Items listed in a dataset
Begin
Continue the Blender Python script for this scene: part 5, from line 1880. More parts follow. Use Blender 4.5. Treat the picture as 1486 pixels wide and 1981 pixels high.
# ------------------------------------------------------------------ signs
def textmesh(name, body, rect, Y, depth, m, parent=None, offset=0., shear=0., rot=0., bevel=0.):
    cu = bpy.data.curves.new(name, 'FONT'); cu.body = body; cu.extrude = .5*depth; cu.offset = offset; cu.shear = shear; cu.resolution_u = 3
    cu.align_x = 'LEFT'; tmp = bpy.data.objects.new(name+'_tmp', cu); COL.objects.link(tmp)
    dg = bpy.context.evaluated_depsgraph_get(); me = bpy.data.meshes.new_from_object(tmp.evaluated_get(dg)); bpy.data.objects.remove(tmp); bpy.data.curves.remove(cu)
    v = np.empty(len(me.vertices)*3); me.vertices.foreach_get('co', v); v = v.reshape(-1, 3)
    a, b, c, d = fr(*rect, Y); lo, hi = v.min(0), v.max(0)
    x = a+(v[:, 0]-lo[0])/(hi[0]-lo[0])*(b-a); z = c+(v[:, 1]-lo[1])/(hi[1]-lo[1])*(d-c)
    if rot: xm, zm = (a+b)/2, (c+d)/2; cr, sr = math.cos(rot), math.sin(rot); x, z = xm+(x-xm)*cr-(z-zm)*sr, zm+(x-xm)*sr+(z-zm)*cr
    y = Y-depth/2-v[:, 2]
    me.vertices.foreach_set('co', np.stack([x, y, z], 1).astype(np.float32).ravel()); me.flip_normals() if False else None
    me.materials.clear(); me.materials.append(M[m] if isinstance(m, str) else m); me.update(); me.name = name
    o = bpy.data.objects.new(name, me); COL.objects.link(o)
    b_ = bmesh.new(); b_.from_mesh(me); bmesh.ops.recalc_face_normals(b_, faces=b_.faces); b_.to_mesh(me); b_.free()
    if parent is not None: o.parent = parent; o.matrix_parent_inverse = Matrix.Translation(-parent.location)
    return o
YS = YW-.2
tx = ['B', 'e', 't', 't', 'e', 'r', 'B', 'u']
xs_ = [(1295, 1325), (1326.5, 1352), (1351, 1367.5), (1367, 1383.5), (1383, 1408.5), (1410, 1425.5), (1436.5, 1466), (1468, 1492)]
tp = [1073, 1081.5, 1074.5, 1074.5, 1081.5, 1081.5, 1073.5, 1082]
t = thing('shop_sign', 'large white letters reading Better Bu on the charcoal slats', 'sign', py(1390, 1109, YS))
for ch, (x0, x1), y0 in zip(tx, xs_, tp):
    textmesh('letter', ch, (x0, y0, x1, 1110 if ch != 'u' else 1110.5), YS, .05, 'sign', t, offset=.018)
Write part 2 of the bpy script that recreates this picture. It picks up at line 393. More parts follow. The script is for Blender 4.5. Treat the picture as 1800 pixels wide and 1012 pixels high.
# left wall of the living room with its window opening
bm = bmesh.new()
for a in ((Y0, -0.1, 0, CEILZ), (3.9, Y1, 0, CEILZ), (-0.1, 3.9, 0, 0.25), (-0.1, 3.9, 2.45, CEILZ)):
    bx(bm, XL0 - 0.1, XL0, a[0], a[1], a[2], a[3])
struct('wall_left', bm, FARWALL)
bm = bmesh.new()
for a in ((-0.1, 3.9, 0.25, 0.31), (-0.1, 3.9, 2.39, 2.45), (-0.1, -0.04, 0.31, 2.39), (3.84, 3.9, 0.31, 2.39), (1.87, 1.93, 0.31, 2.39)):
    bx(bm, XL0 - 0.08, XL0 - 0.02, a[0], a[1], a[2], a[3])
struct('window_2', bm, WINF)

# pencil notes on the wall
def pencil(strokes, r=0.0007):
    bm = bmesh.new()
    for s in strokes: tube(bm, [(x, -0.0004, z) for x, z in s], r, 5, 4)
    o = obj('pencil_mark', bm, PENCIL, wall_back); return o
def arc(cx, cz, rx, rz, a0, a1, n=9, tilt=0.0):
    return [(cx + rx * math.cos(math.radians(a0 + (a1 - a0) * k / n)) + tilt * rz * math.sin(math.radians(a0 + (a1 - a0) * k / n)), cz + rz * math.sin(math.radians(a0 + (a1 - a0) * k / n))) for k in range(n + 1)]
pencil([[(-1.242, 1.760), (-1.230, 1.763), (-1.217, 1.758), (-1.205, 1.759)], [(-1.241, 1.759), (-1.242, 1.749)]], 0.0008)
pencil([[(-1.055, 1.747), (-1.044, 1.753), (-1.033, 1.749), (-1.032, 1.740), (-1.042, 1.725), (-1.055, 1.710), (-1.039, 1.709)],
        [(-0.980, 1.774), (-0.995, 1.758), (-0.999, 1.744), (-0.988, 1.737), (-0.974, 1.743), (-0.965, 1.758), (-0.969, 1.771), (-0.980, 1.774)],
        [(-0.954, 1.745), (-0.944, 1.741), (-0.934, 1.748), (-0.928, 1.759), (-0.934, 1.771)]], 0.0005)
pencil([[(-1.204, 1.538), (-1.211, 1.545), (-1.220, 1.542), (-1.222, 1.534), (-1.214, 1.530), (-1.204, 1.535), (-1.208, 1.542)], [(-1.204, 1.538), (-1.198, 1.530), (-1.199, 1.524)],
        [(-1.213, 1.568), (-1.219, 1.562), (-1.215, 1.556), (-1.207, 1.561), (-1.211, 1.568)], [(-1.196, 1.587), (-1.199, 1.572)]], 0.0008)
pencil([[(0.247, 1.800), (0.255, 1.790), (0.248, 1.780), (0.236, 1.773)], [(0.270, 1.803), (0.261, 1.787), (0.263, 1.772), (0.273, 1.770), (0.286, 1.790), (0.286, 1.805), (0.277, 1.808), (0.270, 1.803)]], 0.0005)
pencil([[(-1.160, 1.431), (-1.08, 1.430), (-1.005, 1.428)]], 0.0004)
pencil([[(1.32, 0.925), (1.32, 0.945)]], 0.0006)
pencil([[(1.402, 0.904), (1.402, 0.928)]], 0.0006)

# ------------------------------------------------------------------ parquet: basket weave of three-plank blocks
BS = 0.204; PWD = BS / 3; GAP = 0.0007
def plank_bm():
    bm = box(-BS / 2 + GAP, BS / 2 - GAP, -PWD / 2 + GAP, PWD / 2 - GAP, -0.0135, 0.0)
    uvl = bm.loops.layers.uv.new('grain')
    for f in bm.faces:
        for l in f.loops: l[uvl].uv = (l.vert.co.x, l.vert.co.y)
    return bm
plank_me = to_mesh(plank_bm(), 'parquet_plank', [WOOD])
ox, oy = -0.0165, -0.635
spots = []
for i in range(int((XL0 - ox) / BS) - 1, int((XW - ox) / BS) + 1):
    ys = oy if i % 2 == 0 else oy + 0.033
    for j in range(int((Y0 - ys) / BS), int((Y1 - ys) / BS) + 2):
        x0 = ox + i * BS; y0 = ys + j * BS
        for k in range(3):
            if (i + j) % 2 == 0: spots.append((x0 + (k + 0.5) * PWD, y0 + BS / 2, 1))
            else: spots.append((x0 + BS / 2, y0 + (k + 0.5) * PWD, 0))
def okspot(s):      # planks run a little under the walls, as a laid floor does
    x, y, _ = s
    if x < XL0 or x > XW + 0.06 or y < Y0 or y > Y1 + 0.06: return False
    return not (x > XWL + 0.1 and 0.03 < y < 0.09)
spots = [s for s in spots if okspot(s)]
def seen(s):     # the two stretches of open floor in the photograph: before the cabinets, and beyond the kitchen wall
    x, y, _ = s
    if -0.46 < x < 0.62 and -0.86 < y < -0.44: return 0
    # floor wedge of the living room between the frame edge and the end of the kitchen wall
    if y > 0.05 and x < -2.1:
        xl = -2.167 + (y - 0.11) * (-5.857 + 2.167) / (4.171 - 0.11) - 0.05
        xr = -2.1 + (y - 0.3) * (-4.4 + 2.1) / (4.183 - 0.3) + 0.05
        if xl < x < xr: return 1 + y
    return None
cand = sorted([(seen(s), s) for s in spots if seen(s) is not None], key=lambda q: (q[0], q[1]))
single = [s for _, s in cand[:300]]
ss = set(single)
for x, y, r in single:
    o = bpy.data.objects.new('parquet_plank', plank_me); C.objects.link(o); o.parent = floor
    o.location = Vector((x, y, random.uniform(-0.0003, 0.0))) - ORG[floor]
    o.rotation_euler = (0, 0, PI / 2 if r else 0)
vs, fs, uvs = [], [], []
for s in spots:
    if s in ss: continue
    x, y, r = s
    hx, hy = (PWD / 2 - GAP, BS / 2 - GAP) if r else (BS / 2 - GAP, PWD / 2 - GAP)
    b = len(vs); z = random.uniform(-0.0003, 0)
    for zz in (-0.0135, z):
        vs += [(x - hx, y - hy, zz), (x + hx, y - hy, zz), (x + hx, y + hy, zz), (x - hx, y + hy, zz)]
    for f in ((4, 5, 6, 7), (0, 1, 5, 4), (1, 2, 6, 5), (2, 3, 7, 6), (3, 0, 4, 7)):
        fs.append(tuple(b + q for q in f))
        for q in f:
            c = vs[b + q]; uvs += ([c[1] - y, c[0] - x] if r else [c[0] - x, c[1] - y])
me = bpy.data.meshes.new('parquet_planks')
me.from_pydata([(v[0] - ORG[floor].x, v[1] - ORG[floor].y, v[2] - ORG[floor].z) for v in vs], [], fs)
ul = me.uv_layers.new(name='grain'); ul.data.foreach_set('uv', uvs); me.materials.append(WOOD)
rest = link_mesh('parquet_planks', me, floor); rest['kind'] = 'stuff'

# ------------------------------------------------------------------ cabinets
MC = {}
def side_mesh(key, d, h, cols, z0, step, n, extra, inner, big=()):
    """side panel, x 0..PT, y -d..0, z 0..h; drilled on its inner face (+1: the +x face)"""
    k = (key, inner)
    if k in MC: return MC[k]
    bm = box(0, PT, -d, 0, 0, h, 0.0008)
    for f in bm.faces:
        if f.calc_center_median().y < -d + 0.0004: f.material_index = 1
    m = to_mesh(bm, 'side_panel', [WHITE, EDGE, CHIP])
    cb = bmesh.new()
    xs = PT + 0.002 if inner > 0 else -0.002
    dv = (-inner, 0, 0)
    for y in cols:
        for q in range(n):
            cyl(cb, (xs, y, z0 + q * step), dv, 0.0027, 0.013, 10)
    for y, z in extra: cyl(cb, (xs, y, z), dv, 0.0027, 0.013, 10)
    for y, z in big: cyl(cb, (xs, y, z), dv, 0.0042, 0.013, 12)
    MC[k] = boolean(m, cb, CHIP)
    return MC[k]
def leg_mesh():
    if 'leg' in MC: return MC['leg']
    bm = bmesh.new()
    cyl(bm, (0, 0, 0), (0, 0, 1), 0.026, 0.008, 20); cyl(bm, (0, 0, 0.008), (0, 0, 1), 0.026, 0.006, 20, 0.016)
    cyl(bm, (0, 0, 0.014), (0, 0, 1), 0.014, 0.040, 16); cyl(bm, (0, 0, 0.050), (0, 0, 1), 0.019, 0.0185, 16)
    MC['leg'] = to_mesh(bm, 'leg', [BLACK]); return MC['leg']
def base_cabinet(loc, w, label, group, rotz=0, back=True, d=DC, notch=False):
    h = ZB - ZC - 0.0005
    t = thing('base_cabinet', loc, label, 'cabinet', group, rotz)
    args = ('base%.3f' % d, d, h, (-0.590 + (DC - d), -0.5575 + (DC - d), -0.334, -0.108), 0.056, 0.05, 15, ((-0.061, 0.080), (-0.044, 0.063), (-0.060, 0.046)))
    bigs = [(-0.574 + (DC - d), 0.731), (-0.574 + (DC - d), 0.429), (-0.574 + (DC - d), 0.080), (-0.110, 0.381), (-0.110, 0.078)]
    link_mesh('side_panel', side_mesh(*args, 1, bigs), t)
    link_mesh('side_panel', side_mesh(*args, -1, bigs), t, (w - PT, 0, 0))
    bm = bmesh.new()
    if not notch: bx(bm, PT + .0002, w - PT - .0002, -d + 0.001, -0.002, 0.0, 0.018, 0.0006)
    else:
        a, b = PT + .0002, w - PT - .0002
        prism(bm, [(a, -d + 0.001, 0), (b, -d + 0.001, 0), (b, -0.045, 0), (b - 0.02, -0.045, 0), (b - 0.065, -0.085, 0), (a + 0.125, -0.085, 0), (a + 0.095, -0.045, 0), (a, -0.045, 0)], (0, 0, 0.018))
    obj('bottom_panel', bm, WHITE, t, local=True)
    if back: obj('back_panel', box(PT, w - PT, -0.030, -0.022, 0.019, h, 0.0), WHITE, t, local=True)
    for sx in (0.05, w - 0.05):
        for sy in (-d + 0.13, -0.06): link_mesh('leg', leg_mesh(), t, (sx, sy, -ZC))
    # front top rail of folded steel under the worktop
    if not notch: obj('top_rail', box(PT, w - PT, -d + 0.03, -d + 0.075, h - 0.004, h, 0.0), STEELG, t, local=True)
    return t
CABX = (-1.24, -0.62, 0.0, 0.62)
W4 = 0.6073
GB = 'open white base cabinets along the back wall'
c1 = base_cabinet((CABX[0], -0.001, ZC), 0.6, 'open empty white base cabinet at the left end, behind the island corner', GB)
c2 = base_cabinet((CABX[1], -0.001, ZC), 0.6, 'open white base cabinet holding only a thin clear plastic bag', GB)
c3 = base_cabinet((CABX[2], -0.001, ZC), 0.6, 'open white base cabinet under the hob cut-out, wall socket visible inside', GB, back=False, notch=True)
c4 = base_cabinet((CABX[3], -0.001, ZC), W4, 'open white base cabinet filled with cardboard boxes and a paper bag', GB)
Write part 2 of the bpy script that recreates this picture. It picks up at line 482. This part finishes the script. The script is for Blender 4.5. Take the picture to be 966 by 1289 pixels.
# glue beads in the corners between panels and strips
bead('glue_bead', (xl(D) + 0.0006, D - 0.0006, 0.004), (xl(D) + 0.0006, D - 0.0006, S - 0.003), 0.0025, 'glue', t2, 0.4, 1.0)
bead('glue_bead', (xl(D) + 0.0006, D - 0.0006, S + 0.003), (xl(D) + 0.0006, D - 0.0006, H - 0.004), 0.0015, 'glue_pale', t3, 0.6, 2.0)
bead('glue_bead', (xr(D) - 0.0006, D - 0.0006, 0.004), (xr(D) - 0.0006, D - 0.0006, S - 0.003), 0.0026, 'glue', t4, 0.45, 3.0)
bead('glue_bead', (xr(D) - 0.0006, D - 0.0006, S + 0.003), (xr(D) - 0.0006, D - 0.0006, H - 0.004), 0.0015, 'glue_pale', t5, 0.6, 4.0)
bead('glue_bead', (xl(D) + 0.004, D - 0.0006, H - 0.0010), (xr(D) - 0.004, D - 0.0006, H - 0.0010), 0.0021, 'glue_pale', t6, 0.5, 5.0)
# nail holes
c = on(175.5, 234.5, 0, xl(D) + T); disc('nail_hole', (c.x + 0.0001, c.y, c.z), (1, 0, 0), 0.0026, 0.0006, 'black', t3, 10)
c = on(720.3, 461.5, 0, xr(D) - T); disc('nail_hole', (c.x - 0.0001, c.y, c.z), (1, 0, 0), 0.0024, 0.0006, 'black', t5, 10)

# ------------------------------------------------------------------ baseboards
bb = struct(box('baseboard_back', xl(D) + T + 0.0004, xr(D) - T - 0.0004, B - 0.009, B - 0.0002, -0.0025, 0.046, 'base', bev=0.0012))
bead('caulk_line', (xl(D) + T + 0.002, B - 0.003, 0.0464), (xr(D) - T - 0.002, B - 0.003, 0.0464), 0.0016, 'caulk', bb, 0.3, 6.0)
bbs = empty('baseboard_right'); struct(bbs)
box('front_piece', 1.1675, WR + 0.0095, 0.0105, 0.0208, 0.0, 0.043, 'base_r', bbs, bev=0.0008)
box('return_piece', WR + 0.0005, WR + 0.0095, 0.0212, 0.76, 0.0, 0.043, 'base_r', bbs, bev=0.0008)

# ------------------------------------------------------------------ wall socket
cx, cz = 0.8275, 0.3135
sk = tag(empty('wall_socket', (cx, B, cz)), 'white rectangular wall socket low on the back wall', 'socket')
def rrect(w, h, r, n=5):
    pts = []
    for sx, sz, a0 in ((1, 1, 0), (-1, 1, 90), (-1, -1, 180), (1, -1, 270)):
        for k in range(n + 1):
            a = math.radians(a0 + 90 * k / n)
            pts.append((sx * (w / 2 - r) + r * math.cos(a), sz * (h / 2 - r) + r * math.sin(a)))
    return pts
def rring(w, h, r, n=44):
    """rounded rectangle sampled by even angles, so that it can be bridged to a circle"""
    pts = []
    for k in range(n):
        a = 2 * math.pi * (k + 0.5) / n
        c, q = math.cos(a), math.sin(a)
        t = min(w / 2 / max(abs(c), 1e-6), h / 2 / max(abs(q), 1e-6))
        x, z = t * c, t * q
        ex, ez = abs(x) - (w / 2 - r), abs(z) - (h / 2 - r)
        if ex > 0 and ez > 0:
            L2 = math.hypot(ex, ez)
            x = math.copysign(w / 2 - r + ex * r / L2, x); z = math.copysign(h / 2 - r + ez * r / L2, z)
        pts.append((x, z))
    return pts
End
▶ What you have to do
Everything from the line with "1012 pixels high." through the line with "struct('window_2', bm, WINF)" is to be output exactly; leave out all other lines.

▶ Correct output
Write part 2 of the bpy script that recreates this picture. It picks up at line 393. More parts follow. The script is for Blender 4.5. Treat the picture as 1800 pixels wide and 1012 pixels high.
# left wall of the living room with its window opening
bm = bmesh.new()
for a in ((Y0, -0.1, 0, CEILZ), (3.9, Y1, 0, CEILZ), (-0.1, 3.9, 0, 0.25), (-0.1, 3.9, 2.45, CEILZ)):
    bx(bm, XL0 - 0.1, XL0, a[0], a[1], a[2], a[3])
struct('wall_left', bm, FARWALL)
bm = bmesh.new()
for a in ((-0.1, 3.9, 0.25, 0.31), (-0.1, 3.9, 2.39, 2.45), (-0.1, -0.04, 0.31, 2.39), (3.84, 3.9, 0.31, 2.39), (1.87, 1.93, 0.31, 2.39)):
    bx(bm, XL0 - 0.08, XL0 - 0.02, a[0], a[1], a[2], a[3])
struct('window_2', bm, WINF)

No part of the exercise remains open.